The problem with this is easier to see if you look at the Modern Era unit types. You have Tank, Anti-Tank, Artillery, Infantry, and Anti-Air. To have a 'proper' combined-arms battle, this is 5 different units that are a pain to manage under the 1UPT format. It's not only annoying just moving these units around, but even more so if they have to jockey for position on the map so that each is in a decent spot to perform its designed role. Then things get even worse if you want multiple units in your army from the same category. If nothing else, stacks rewarded players who went for combined arms armies since it was simpler for each unit to fulfill its unique role within the stack.

I don't know if it is advisable to push units in Civ V to be too strongly specialized since the 1UPT format as it is now isn't conducive to that kind of tactical fighting. This could get partially addressed in the Modern Era by adding in concepts usually found in most wargames, like allowing units to provide supporting fire to adjacent troops, but I'm not sure what the Ancient Era equivalent would be.

1UPT and emphasis on tactical combined arms worked well enough in Panzer General, so the basic format can't be the problem. Something is wrong with Civ 5's implementation of it.
 
1UPT and emphasis on tactical combined arms worked well enough in Panzer General, so the basic format can't be the problem. Something is wrong with Civ 5's implementation of it.

at least panzer general had enough space in between cities to fit everything in. Civ V is just way too crowded.
 
1UPT and emphasis on tactical combined arms worked well enough in Panzer General, so the basic format can't be the problem. Something is wrong with Civ 5's implementation of it.

In Panzer general etc., artillery or archers had a defensive fire ability that let them deal damage to units that attacked (melee) units near them. It's something that was not ported into Civ and it's a bit of a pity. Fantasy General in particular didn't allow archers to have ranged attacks but they were still useful to defend your infantry. This ability alone made flanking more interesting.
 
In Panzer general etc., artillery or archers had a defensive fire ability that let them deal damage to units that attacked (melee) units near them.

Memories of Civ2's maze of death spring to mind.

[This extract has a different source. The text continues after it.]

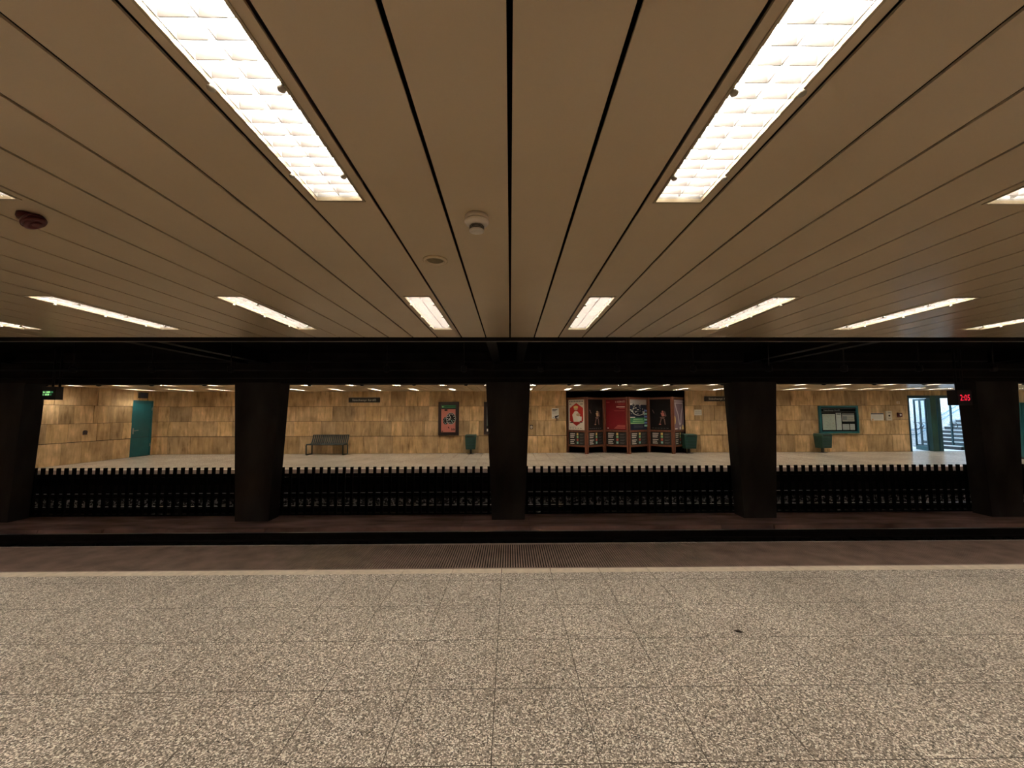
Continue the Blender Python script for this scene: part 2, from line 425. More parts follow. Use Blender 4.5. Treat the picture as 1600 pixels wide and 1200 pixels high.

Players would make a maze for the AI with catapults, and by the time a large stack of AI tanks had negotiated the winding path, they were all nearly dead from opportunity fire. One poke with a spear at the end of the line finished them off.
 
Update:

AI
•AI will be more aggressive about pursuing Diplo victory if they are wealthy. (Added 12/3)
•AI more effective with building, moving, and using aircraft and anti-aircraft more effectively. (Added 12/3)
•AI more likely to effectively use siege units in a city attack. (Added 12/3)
•Better nuke targeting by AI. (Added 12/3)
•Tactical AI Tuning: Reduce chance of AI civs making "suicide" attacks. (Added 12/3)
•Multiple tweaks and bug fixes. (Added 12/3)


GAMEPLAY
•Increased city strength ramp-up based on technology. (Added 12/3)
•Catapults and Trebuchets now weaker against units but stronger VS cities, and reduced effectiveness of Archers & Crossbowmen (and their UUs) VS cities. (Added 12/3)
•Have culture cost for policies never go down (trading away cities to reduce culture cost exploit). (Added 12/3)
•Reduced effects of Forbidden Palace and Meritocracy (Happiness per city). (Added 12/3)
•Reduced points from Wonders & Cities, increased points for population. (Added 12/3)
•Reduced culture needed for first plot acquisition. (Added 12/3)
•New Building: Circus Maximus (National Wonder for happiness track). (Added 12/3)
•New Building: National Treasury (National Wonder for economic track). (Added 12/3)
•Unhappiness beyond a certain point breeds rebels within your empire, based on the number of cities a player has. (Added 12/3)
•Reduced amount of food needed for cities to grow at larger sizes. (Added 12/3)
•Tradition branch balance (Landed Elite and Monarchy improvements). (Added 12/3)
•Liberty branch balance (Settler training bonus now only applies to capital). (Added 12/3)
•Buildings can now no longer provide more Happiness than there is population in a city (wonders are excluded from this). (Added 12/3)
•3 new additional Natural Wonders added to gameplay, with accompanying “rarity” code. (Added 12/3)
•Multiple Tech Tree tweaks to address “slingshot” tech exploits. (Added 12/3)
•Killing a barb inside a city-state's territory now gives a 5-turn buffer where there is no Influence intrusion penalty. (Added 12/3)
•Reduced and balanced combat bonuses. (Added 12/3)


UI
•Additional updates to the Global Politics screen. (Added 12/3)
•Added game option to disable turn-blocking promotions and policy choices. (Added 12/3)


DIPLO
•Additional AI attitude tool-tips for cases that were not already covered. (Added 12/3)


MODDING
•Support for mods that perform major restructuring of the tech tree including adding, deleting, and updating techs, buildings, and units. (Added 12/3)
•Added GameEvents system for overriding Gameplay DLL specific functionality. (Added 12/3)
•Fixed "Reload Landmark System" mod flag to now refresh landmarks defined in "ArtDefine_Landmarks". (Added 12/3)
•Multiple SDK Updates (details to come with full patch notes). (Added 12/3)

Anything that has (Added 12/3) after it means it was just announced.
 
Hey Firaxis...thanks for listening :)

Those latest changes sound great. Those (12/3) changes cover a TON of ground.
 
Yep they really do, especially the ones with the AI... it sounds like the AI will actually be using nukes (quite scary if they launch 3-4 of them at your capitol) and aircraft too! The multiple gameplay balances sound nice too.